**Stored data**.

# # # #

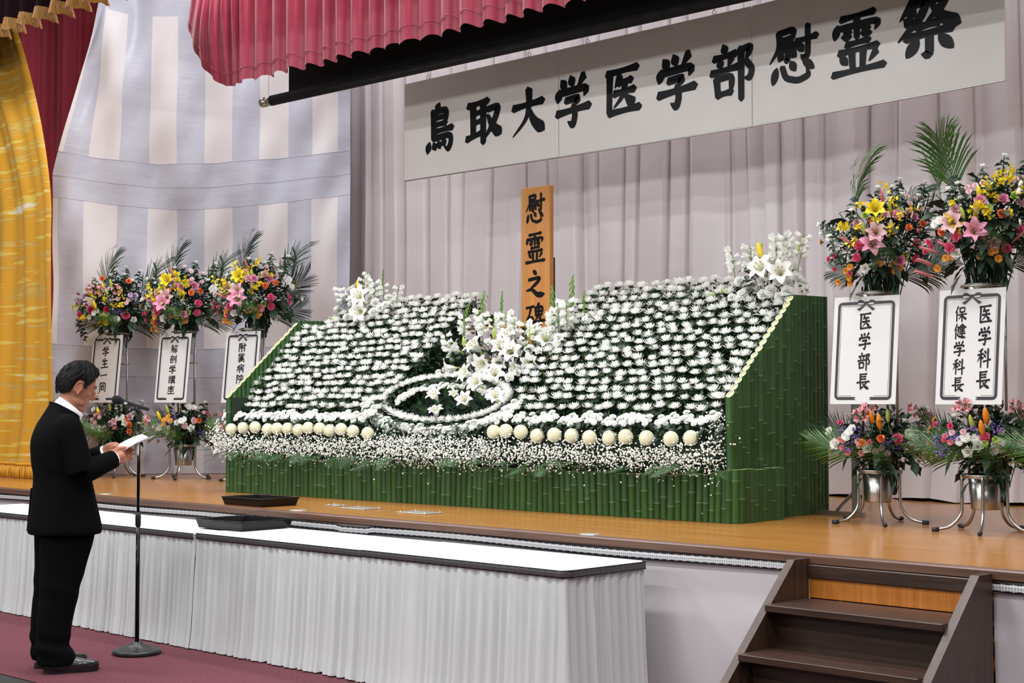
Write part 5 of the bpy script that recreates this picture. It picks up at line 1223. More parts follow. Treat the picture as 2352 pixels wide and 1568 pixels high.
def arrangement(label, centre, base, items, rx, rz, rdep, rsc, big, palms, seed):
    t = thing('flower_arrangement', label, 'flower arrangement', tuple(base)); c = Vector(centre) - Vector(base)
    rs.seed(seed)
    put(t, 'fol', c + Vector((0, 0, -0.02)), (0, 0, 1), 1.22 * rsc, 0.3, 0); put(t, 'fol', c + CAMR * 0.05 + Vector((0, 0, -0.04)), (0, 0, 1), 1.12 * rsc, 2.2, 1)
    put(t, 'fol', c + Vector((0, 0, -0.11 * rsc)), (0, 0, 1), 0.80 * rsc, 4.0, 0)
    for key, dx, dz in items:
        q = max(0.0, 1 - (dx / rx) ** 2 - (dz / rz) ** 2)
        dep = rdep * math.sqrt(q) * (0.85 + 0.2 * rs.random())
        p = c + CAMR * dx + Vector((0, 0, dz)) + CAMD * dep
        d = facing(p, c); s = big * rs.uniform(0.92, 1.1)
        if key in ('mst',): d = Vector((dx * 1.2, 0, 0.7)) + CAMR * dx * 1.2 + CAMD * 0.12; d = Vector((d.x * .6, d.y * .6, 1))
        if key in ('bud', 'ybud', 'obud', 'pbud'):
            d = CAMR * (dx * 1.5 - 0.1) + Vector((0, 0, 1)) + CAMD * 0.25; p = p - Vector((0, 0, 0.045))
        if key in ('spk',): d = CAMR * (dx * 2.5) + Vector((0, 0, 0.25)) + CAMD * 0.2
        if key == 'plily': d = CAMD * 0.9 + CAMR * -0.15 + Vector((0, 0, 0.25)); s *= 0.98; p = p + CAMD * 0.02
        put(t, key, p, d, s)
    for _ in range(14):   # a few more flowers round the back
        a = rs.uniform(0, 2 * PI); dz = rs.uniform(-.5, .7) * rz; q = math.sqrt(max(0, 1 - (dz / rz) ** 2)); dx = math.cos(a) * rx * q
        p = c + CAMR * dx + Vector((0, 0, dz)) - CAMD * abs(math.sin(a)) * rdep * q; put(t, rs.choice(('pk', 'wdaisy', 'mst', 'omum', 'hcarn')), p, p - c, big)
    for (key, idx, dx, dz, dep, d, s, sp) in palms:
        p = c + CAMR * dx + Vector((0, 0, dz)) + CAMD * dep
        dd = CAMR * d[0] + CAMD * d[1] + Vector((0, 0, d[2]))
        put(t, key, p, dd, s, sp, idx)
    return t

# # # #

**Required work**. Using the data above, print every line exactly, omitting pictures.

**Solution to this task**.
Write part 5 of the bpy script that recreates this picture. It picks up at line 1223. More parts follow. Treat the picture as 2352 pixels wide and 1568 pixels high.
def arrangement(label, centre, base, items, rx, rz, rdep, rsc, big, palms, seed):
    t = thing('flower_arrangement', label, 'flower arrangement', tuple(base)); c = Vector(centre) - Vector(base)
    rs.seed(seed)
    put(t, 'fol', c + Vector((0, 0, -0.02)), (0, 0, 1), 1.22 * rsc, 0.3, 0); put(t, 'fol', c + CAMR * 0.05 + Vector((0, 0, -0.04)), (0, 0, 1), 1.12 * rsc, 2.2, 1)
    put(t, 'fol', c + Vector((0, 0, -0.11 * rsc)), (0, 0, 1), 0.80 * rsc, 4.0, 0)
    for key, dx, dz in items:
        q = max(0.0, 1 - (dx / rx) ** 2 - (dz / rz) ** 2)
        dep = rdep * math.sqrt(q) * (0.85 + 0.2 * rs.random())
        p = c + CAMR * dx + Vector((0, 0, dz)) + CAMD * dep
        d = facing(p, c); s = big * rs.uniform(0.92, 1.1)
        if key in ('mst',): d = Vector((dx * 1.2, 0, 0.7)) + CAMR * dx * 1.2 + CAMD * 0.12; d = Vector((d.x * .6, d.y * .6, 1))
        if key in ('bud', 'ybud', 'obud', 'pbud'):
            d = CAMR * (dx * 1.5 - 0.1) + Vector((0, 0, 1)) + CAMD * 0.25; p = p - Vector((0, 0, 0.045))
        if key in ('spk',): d = CAMR * (dx * 2.5) + Vector((0, 0, 0.25)) + CAMD * 0.2
        if key == 'plily': d = CAMD * 0.9 + CAMR * -0.15 + Vector((0, 0, 0.25)); s *= 0.98; p = p + CAMD * 0.02
        put(t, key, p, d, s)
    for _ in range(14):   # a few more flowers round the back
        a = rs.uniform(0, 2 * PI); dz = rs.uniform(-.5, .7) * rz; q = math.sqrt(max(0, 1 - (dz / rz) ** 2)); dx = math.cos(a) * rx * q
        p = c + CAMR * dx + Vector((0, 0, dz)) - CAMD * abs(math.sin(a)) * rdep * q; put(t, rs.choice(('pk', 'wdaisy', 'mst', 'omum', 'hcarn')), p, p - c, big)
    for (key, idx, dx, dz, dep, d, s, sp) in palms:
        p = c + CAMR * dx + Vector((0, 0, dz)) + CAMD * dep
        dd = CAMR * d[0] + CAMD * d[1] + Vector((0, 0, d[2]))
        put(t, key, p, dd, s, sp, idx)
    return t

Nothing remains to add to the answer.